# What you have to do:
Print each line of the listing once more, precisely as given.

▼▼▼

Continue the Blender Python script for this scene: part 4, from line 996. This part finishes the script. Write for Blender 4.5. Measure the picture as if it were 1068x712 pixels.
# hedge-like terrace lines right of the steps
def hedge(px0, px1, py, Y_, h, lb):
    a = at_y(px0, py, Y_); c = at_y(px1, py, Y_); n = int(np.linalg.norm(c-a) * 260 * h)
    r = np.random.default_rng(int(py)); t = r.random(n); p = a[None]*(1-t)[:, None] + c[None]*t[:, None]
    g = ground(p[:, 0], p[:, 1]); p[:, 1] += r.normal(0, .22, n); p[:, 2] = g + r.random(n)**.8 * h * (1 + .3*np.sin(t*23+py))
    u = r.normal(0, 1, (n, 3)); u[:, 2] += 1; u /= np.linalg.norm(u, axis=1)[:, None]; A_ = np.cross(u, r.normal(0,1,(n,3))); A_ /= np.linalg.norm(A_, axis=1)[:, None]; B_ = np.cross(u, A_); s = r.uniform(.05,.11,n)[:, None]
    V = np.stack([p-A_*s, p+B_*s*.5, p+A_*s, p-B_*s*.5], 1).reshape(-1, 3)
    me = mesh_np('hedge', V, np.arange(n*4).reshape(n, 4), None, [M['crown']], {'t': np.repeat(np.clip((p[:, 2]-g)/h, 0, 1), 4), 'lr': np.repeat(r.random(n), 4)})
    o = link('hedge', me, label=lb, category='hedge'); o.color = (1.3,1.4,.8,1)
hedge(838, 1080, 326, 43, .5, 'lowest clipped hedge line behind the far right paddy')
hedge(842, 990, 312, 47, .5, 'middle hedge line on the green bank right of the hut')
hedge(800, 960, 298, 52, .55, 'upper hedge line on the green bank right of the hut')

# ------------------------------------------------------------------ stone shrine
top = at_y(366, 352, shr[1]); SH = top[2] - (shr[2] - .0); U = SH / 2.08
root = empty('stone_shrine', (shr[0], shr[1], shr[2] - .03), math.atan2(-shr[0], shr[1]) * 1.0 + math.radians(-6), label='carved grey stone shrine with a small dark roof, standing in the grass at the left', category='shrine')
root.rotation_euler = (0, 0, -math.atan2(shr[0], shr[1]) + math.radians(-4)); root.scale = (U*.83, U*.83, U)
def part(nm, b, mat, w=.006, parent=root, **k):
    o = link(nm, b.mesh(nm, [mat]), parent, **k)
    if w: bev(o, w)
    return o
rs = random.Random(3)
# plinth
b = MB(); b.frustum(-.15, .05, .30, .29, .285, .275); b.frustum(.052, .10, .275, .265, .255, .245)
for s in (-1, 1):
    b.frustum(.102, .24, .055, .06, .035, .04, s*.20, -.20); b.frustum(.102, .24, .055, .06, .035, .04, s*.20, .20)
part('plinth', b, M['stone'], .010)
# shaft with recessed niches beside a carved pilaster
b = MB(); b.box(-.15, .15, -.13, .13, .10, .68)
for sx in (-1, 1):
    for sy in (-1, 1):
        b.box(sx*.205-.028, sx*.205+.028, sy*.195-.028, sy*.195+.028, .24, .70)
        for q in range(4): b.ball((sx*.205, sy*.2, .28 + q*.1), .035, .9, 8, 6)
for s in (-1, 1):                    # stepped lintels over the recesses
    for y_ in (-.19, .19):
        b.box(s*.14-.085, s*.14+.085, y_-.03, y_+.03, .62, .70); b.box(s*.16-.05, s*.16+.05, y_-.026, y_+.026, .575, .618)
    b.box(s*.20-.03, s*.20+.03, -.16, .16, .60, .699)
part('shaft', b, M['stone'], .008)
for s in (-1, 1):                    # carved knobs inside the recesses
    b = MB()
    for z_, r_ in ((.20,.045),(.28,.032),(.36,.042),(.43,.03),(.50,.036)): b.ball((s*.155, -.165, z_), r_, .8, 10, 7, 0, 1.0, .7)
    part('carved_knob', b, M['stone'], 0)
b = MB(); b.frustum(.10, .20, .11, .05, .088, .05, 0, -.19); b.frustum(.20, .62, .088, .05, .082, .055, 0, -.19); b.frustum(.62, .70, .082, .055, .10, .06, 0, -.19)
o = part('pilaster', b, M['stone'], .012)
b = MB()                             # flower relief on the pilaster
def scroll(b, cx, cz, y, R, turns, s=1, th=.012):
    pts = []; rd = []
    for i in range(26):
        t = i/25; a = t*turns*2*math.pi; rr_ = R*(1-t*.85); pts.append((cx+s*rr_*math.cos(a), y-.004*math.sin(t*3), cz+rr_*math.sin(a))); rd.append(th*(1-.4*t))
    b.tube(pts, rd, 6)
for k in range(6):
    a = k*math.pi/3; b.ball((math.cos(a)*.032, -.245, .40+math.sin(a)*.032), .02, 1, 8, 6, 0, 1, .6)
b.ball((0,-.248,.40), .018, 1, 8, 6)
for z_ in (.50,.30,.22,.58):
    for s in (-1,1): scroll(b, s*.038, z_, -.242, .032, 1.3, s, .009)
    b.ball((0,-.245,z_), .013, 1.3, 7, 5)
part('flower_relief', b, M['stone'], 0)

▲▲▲

# Output below:
Continue the Blender Python script for this scene: part 4, from line 996. This part finishes the script. Write for Blender 4.5. Measure the picture as if it were 1068x712 pixels.
# hedge-like terrace lines right of the steps
def hedge(px0, px1, py, Y_, h, lb):
    a = at_y(px0, py, Y_); c = at_y(px1, py, Y_); n = int(np.linalg.norm(c-a) * 260 * h)
    r = np.random.default_rng(int(py)); t = r.random(n); p = a[None]*(1-t)[:, None] + c[None]*t[:, None]
    g = ground(p[:, 0], p[:, 1]); p[:, 1] += r.normal(0, .22, n); p[:, 2] = g + r.random(n)**.8 * h * (1 + .3*np.sin(t*23+py))
    u = r.normal(0, 1, (n, 3)); u[:, 2] += 1; u /= np.linalg.norm(u, axis=1)[:, None]; A_ = np.cross(u, r.normal(0,1,(n,3))); A_ /= np.linalg.norm(A_, axis=1)[:, None]; B_ = np.cross(u, A_); s = r.uniform(.05,.11,n)[:, None]
    V = np.stack([p-A_*s, p+B_*s*.5, p+A_*s, p-B_*s*.5], 1).reshape(-1, 3)
    me = mesh_np('hedge', V, np.arange(n*4).reshape(n, 4), None, [M['crown']], {'t': np.repeat(np.clip((p[:, 2]-g)/h, 0, 1), 4), 'lr': np.repeat(r.random(n), 4)})
    o = link('hedge', me, label=lb, category='hedge'); o.color = (1.3,1.4,.8,1)
hedge(838, 1080, 326, 43, .5, 'lowest clipped hedge line behind the far right paddy')
hedge(842, 990, 312, 47, .5, 'middle hedge line on the green bank right of the hut')
hedge(800, 960, 298, 52, .55, 'upper hedge line on the green bank right of the hut')

# ------------------------------------------------------------------ stone shrine
top = at_y(366, 352, shr[1]); SH = top[2] - (shr[2] - .0); U = SH / 2.08
root = empty('stone_shrine', (shr[0], shr[1], shr[2] - .03), math.atan2(-shr[0], shr[1]) * 1.0 + math.radians(-6), label='carved grey stone shrine with a small dark roof, standing in the grass at the left', category='shrine')
root.rotation_euler = (0, 0, -math.atan2(shr[0], shr[1]) + math.radians(-4)); root.scale = (U*.83, U*.83, U)
def part(nm, b, mat, w=.006, parent=root, **k):
    o = link(nm, b.mesh(nm, [mat]), parent, **k)
    if w: bev(o, w)
    return o
rs = random.Random(3)
# plinth
b = MB(); b.frustum(-.15, .05, .30, .29, .285, .275); b.frustum(.052, .10, .275, .265, .255, .245)
for s in (-1, 1):
    b.frustum(.102, .24, .055, .06, .035, .04, s*.20, -.20); b.frustum(.102, .24, .055, .06, .035, .04, s*.20, .20)
part('plinth', b, M['stone'], .010)
# shaft with recessed niches beside a carved pilaster
b = MB(); b.box(-.15, .15, -.13, .13, .10, .68)
for sx in (-1, 1):
    for sy in (-1, 1):
        b.box(sx*.205-.028, sx*.205+.028, sy*.195-.028, sy*.195+.028, .24, .70)
        for q in range(4): b.ball((sx*.205, sy*.2, .28 + q*.1), .035, .9, 8, 6)
for s in (-1, 1):                    # stepped lintels over the recesses
    for y_ in (-.19, .19):
        b.box(s*.14-.085, s*.14+.085, y_-.03, y_+.03, .62, .70); b.box(s*.16-.05, s*.16+.05, y_-.026, y_+.026, .575, .618)
    b.box(s*.20-.03, s*.20+.03, -.16, .16, .60, .699)
part('shaft', b, M['stone'], .008)
for s in (-1, 1):                    # carved knobs inside the recesses
    b = MB()
    for z_, r_ in ((.20,.045),(.28,.032),(.36,.042),(.43,.03),(.50,.036)): b.ball((s*.155, -.165, z_), r_, .8, 10, 7, 0, 1.0, .7)
    part('carved_knob', b, M['stone'], 0)
b = MB(); b.frustum(.10, .20, .11, .05, .088, .05, 0, -.19); b.frustum(.20, .62, .088, .05, .082, .055, 0, -.19); b.frustum(.62, .70, .082, .055, .10, .06, 0, -.19)
o = part('pilaster', b, M['stone'], .012)
b = MB()                             # flower relief on the pilaster
def scroll(b, cx, cz, y, R, turns, s=1, th=.012):
    pts = []; rd = []
    for i in range(26):
        t = i/25; a = t*turns*2*math.pi; rr_ = R*(1-t*.85); pts.append((cx+s*rr_*math.cos(a), y-.004*math.sin(t*3), cz+rr_*math.sin(a))); rd.append(th*(1-.4*t))
    b.tube(pts, rd, 6)
for k in range(6):
    a = k*math.pi/3; b.ball((math.cos(a)*.032, -.245, .40+math.sin(a)*.032), .02, 1, 8, 6, 0, 1, .6)
b.ball((0,-.248,.40), .018, 1, 8, 6)
for z_ in (.50,.30,.22,.58):
    for s in (-1,1): scroll(b, s*.038, z_, -.242, .032, 1.3, s, .009)
    b.ball((0,-.245,z_), .013, 1.3, 7, 5)
part('flower_relief', b, M['stone'], 0)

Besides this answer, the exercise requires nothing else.